Tuesday, April 1, 2014

Voice

I remember an anecdote about Helen Keller.  She wrote a story that was precious to her and gave it as a gift from her heart to a dear friend.  She ended up being lambasted for that story, accused of stealing it as it was so similar to something that had already been written.  Plagiarism.  The most evil demon lurking around writers and writing. 

I found a website with excerpts from her autobiography that in horrifying detail recounts the episode and her devastation; being accused, losing a cherished supporter and friend through the incident, and actually being tried by a panel to determine her intent and guilt.  After reading it I’m terrified to quote any of it, so I refer you to the link to peruse.  The Story of My Life, © 2014 American Foundation for the Blind. All rights reserved.  http://www.afb.org/MyLife/book.asp?ch=P1Ch14

In this missive, that reads like a confession, she racks her brain to remember if she had ever heard of the story she was accused of plagiarizing.  She puts together a chain analysis, going back, and back more, trying to determine if the

story had ever been told to her.  She ascertains that it must have been, and that she unconsciously called it up, and copied the memory in her own story.  Think about that; a deaf and blind young girl, her only way of absorbing information through tactile symbolic communication.  The stories that were “read” to her – how were they stored in a complex brain without the experience of sight or sound, how those experiences would otherwise be stored and called up as a resource when trying to depict something new?  We write by analogy.  We describe what we’ve seen, what we’ve heard in life, composing by contrast and comparison based upon our experiential contact with these things.  But being ‘told’ something was the only resource for analogy Helen Keller could have, her entire store of resources from which to draw.


This story is truly tragic and it breaks my heart and terrifies me at the same
time.  Everything we read, hear about, becomes an ingrained part of us.  How can we separate the stories we hear, that we now see in realistic surround sound, three-dimensional display?  How can we separate that from any other life experience that is “ours”?  What still belongs to the author and what becomes ours by virtue of its integration into our own network of interpretation and experience?  How the hell to tease all this apart?  Can we?

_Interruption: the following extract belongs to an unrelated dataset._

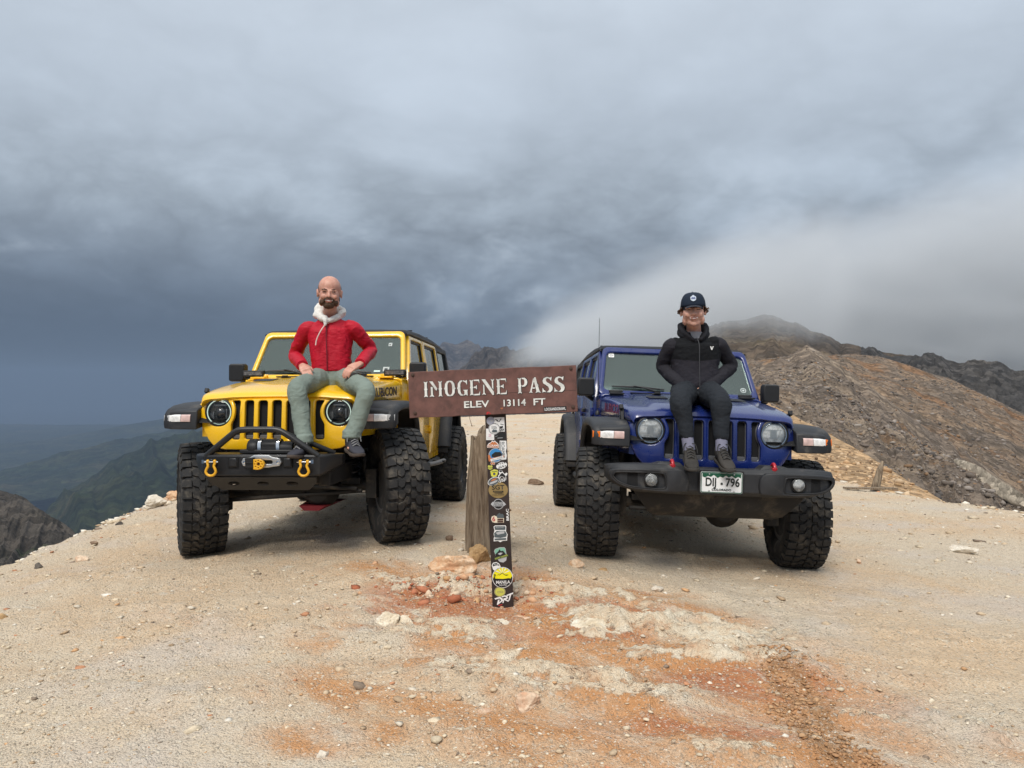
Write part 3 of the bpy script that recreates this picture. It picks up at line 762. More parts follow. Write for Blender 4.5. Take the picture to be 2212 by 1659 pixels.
M_UNDER = material('dusty_underbody', (.018, .017, .016), .8, dirt=(.13, .105, .078), dirt_amt=.42, dirt_scale=6)
M_TYRE = material('tyre_rubber', (.016, .016, .0165), .78, bump=.0012, bscale=120, dirt=(.13, .113, .090), dirt_amt=.50, dirt_scale=10)
M_RIM = material('dark_rim', (.022, .022, .024), .42, metal=.4, dirt=(.09, .08, .065), dirt_amt=.3, dirt_scale=9)
M_CHROME = material('chrome', (.82, .83, .84), .12, metal=1.0)
M_SILVER = material('brushed_silver', (.56, .56, .55), .35, metal=.85, var=.1)
M_GREYP = material('grey_trim', (.17, .17, .175), .42, metal=.5)
M_LENS = m_glass('clear_lens', (.97, .98, .98), .0, (.6, .6, .6), 1.3)
M_WIND = m_glass('windscreen_glass', (.78, .86, .83), .075, (.34, .40, .39), 1.75)
M_SIDEG = m_glass('side_glass', (.38, .42, .42), .10, (.17, .20, .20))
M_FRIT = material('black_frit', (.02, .02, .022), .35)
M_AMBER = material('amber_lens', (.75, .17, .012), .22, coat=.6)
M_WHITEL = material('lamp_white', (.80, .79, .77), .18, coat=.8, var=.22, vscale=38)
M_PINKL = material('lamp_pink', (.62, .44, .40), .2, coat=.8, var=.2, vscale=30)
M_HALO = material('halo_ring', (.50, .60, .55), .3, emit=(.72, 1.0, .86), estr=.22)
M_REDP = material('red_metal', (.38, .010, .018), .4, coat=.3)
M_YELP = material('yellow_shackle', (.70, .36, .012), .42, coat=.3, dirt=(.2, .13, .06), dirt_amt=.15)
M_SEAT = material('seat_cloth', (.050, .050, .052), .85)
M_LIGHTTRIM = material('pale_trim', (.26, .28, .265), .7)
M_GAP = material('panel_gap', (.004, .004, .004), .9)
M_REDDECAL = material('faded_red_decal', (.16, .030, .075), .55)
M_DECAL = material('dark_decal', (.045, .022, .018), .5)
M_WHITE = material('white_print', (.78, .78, .76), .6)
def m_hexmesh():
    m = bpy.data.materials.new('hex_mesh'); m.use_nodes = True; N = NT(m.node_tree); b = m.node_tree.nodes['Principled BSDF']
    tc = N.node('ShaderNodeTexCoord').outputs['Object']; x, y, z = N.sep(tc)
    br = N.node('ShaderNodeTexBrick'); N.set(br, 'Vector', N.comb(x, z, 0.0)); br.inputs['Scale'].default_value = 26; br.offset = .5
    br.inputs['Mortar Size'].default_value = .16; br.inputs['Color1'].default_value = (.0015, .0015, .0015, 1); br.inputs['Color2'].default_value = (.0015, .0015, .0015, 1)
    br.inputs['Mortar'].default_value = (.018, .018, .019, 1); br.inputs['Brick Width'].default_value = .55; br.inputs['Row Height'].default_value = .26
    N.set(b, 'Base Color', br.outputs[0]); b.inputs['Roughness'].default_value = .7; b.inputs['Specular IOR Level'].default_value = .08
    return m
M_HEX = m_hexmesh()

# ---- wheel meshes (axis along x, outer face towards +x)
def tyre_meshes(R=.445, w=.335, rim=.225, pitch=34, seed=1):
    rnd = random.Random(seed)
    b = MB(); hw = w/2
    prof = [(rim, -hw*.78), (rim+.012, -hw*.86), (rim+.05, -hw*.97), (R*.72, -hw*1.02), (R*.84, -hw*1.0), (R-.040, -hw*.93), (R-.020, -hw*.80), (R-.016, -hw*.4), (R-.015, 0),
            (R-.016, hw*.4), (R-.020, hw*.80), (R-.040, hw*.93), (R*.84, hw*1.0), (R*.72, hw*1.02), (rim+.05, hw*.97), (rim+.012, hw*.86), (rim, hw*.78)]
    b.lathe(prof, 64, 'x')
    t = MB()
    def P(a, x, r): return (x, r*math.cos(a), r*math.sin(a))
    def crown(x): return R-.012*(abs(x)/hw)**2.5
    def block(poly, r0, dr):
        n = len(poly); top = [P(a, x, crown(x)+dr) for a, x in poly]
        ca = sum(p[0] for p in poly)/n; cx_ = sum(p[1] for p in poly)/n
        bot = [P(ca+(a-ca)*1.10, cx_+(x-cx_)*1.06, r0) for a, x in poly]
        t.add(top+bot, [tuple(range(n))]+[(i, i+n, (i+1) % n+n, (i+1) % n) for i in range(n)])
    da = 2*math.pi/pitch
    for k in range(pitch):
        a0 = k*da+rnd.uniform(-.01, .01)
        for s in (-1, 1):
            # shoulder lugs wrap over the edge
            lo, hi = (.60, 1.0)
            ext = .0 if k % 2 else .012
            aa = a0+(0 if s > 0 else da/2)
            L = [(aa-da*.40, s*hw*.60), (aa-da*.36, s*hw*.97), (aa+da*.36, s*hw*.97), (aa+da*.28, s*hw*.60)]
            block(L, R-.045, .002)
            # the lug's side wall
            pts = [P(aa-da*.34, s*(hw*.965), R-.012), P(aa+da*.34, s*(hw*.965), R-.012), P(aa+da*.26, s*(hw*1.045), R-.055-ext), P(aa-da*.26, s*(hw*1.045), R-.055-ext),
                   P(aa-da*.36, s*hw*.88, R-.03), P(aa+da*.36, s*hw*.88, R-.03), P(aa+da*.28, s*hw*.95, R-.075-ext), P(aa-da*.28, s*hw*.95, R-.075-ext)]
            t.add(pts, [(0, 1, 2, 3), (0, 4, 5, 1), (1, 5, 6, 2), (2, 6, 7, 3), (3, 7, 4, 0)])
            # intermediate blocks, zig-zag
            j = rnd.uniform(-.04, .04)
            B1 = [(aa-da*.46, s*hw*.28), (aa-da*.30+j*da, s*hw*.54), (aa+da*.16, s*hw*.56), (aa+da*.34, s*hw*.42), (aa+da*.22, s*hw*.30), (aa-da*.12, s*hw*.24)]
            block(B1, R-.024, .001)
            aa2 = aa+da*.5
            B2 = [(aa2-da*.30, s*hw*.05), (aa2-da*.34, s*hw*.20), (aa2+da*.02, s*hw*.30), (aa2+da*.32, s*hw*.22), (aa2+da*.30, s*hw*.04), (aa2-da*.05, s*hw*.02)]
            block(B2, R-.024, .002)
    # lettering ring on the side wall (raised band)
    b.lathe([(R*.66, hw*1.018), (R*.665, hw*1.035), (R*.70, hw*1.038), (R*.705, hw*1.02)], 64, 'x', closed=True)
    r = MB()
    r.lathe([(rim+.004, -hw*.80), (rim+.004, hw*.86), (rim-.012, hw*.88), (rim-.02, hw*.80), (rim-.03, hw*.30), (rim-.03, -hw*.78)], 40, 'x', closed=True)
    r.lathe([(.075, hw*.10), (.075, hw*.52), (.06, hw*.56), (.03, hw*.57), (.0005, hw*.57)], 24, 'x')
    for k in range(8):
        a = 2*math.pi*k/8
        sp = MB(); sp.loft([[(hw*.52, .05, -.030), (hw*.52, .05, .030), (hw*.30, .05, .034), (hw*.30, .05, -.034)],
                            [(hw*.46, .15, -.020), (hw*.46, .15, .020), (hw*.25, .15, .026), (hw*.25, .15, -.026)],
                            [(hw*.62, rim-.018, -.034), (hw*.62, rim-.018, .034), (hw*.30, rim-.018, .036), (hw*.30, rim-.018, -.036)]])
        r.merge(sp, Matrix.Rotation(a, 4, 'X'))
        r.box((hw*.57, .052*math.cos(a+.39), .052*math.sin(a+.39)), (.02, .014, .014))
    r.lathe([(.155, -hw*.1), (.155, -hw*.02), (.02, -hw*.02)], 32, 'x')      # brake disc
    return b.mesh('tyre', angle=50), t.mesh('tread', angle=30), r.mesh('rim', angle=35)
WHEELS = {}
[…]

That’s my worse fear.  How many times my oh-so-profound and epic thoughts, epiphanies, story ideas, inevitably turn up already chronicled in something I end
up reading.  Had I pursued that thought into a story, wouldn’t I too be accused of plagiarism?  Where’s the line?
 
I believe the only line that we have is our own voice, and our integrity.  The best thing I ever got from a writing class was reinforcement for my own voice; the concept that our unique voice is what writing really is, how you tell your story – not that the theme has been told already.  I clung to that.  I still cling to
that.  I will always cling to that.  It means I get to exist.  I get to write whatever I want.  I have my own unique voice.  It is legitimate and worthy and deserves outlet.  I get to tell my stories anyway I choose. 

Collectively, we know our stories, our shared ancient history, our epic “Hero’s Journey” tales.  We will never stop telling these stories; the same stories, generation to generation, culture to culture.  It is the telling of the story wherein the magic dwells.  Our lives, both
big and small, would diminish without being reflected back to us in the story.  It
is how we claim our lives in a vast, empty and terrifying universe; it’s how we know we exist, that our existence matters, has meaning.  We need to hear the stories of ourselves.  It is our humanity, how we remind ourselves that we all have a story, each of us.  It binds us, connects us as much now as it did round campfires at the dawn of man.  The stories are repeated but are fresh and unique by virtue of the voice of the storyteller. 
We know there is the “who, what, when, where and why” of any piece of writing.  But another lesson that stuck from a writing class so long ago – the ‘how’.  I wrote a short story on assignment, loose parameters that I don’t recall.  I ended up with an alien at what turned out to be a soccer match that through the alien’s eyes was a gruesome trial and punishment of the ball, which to them was sentient.  Fluff.  My teacher said it was well executed, technically flawless, that she ‘couldn’t find anything wrong with it.’  But?  Well, the ‘but’
was the ‘how’.  She gave a very impactful lecture after that on the ‘how’ of our stories.  How do we tell a particular story?  Is it just to complete an assignment, an obligatory deadline?  If so, it shows.  The ‘who’ is the characters; ‘what’ is the genre; ‘when’ of course is the time period; ‘where’ is the setting; and ‘why’ is the plot.  But ‘how’ – that is all us, uniquely us.  The rest is the jacket flap description.  How we write, while informed by the rest, is the essence, that piece of us bursting and nagging to be released, that won’t let us go while we’re at work, shakes us awake at night demanding life, to be actualized.  The result is our voice speaking to the reader with powerful words and stories that transcend the mechanics.

If we have chosen to take up the mantle of ‘writer’, then we intimately know the truth.  It is the clay in which we sculpt.  And if we are truthful and write from that core, we will not copy other works.  That is my story anyway.  And I’m sticking to it.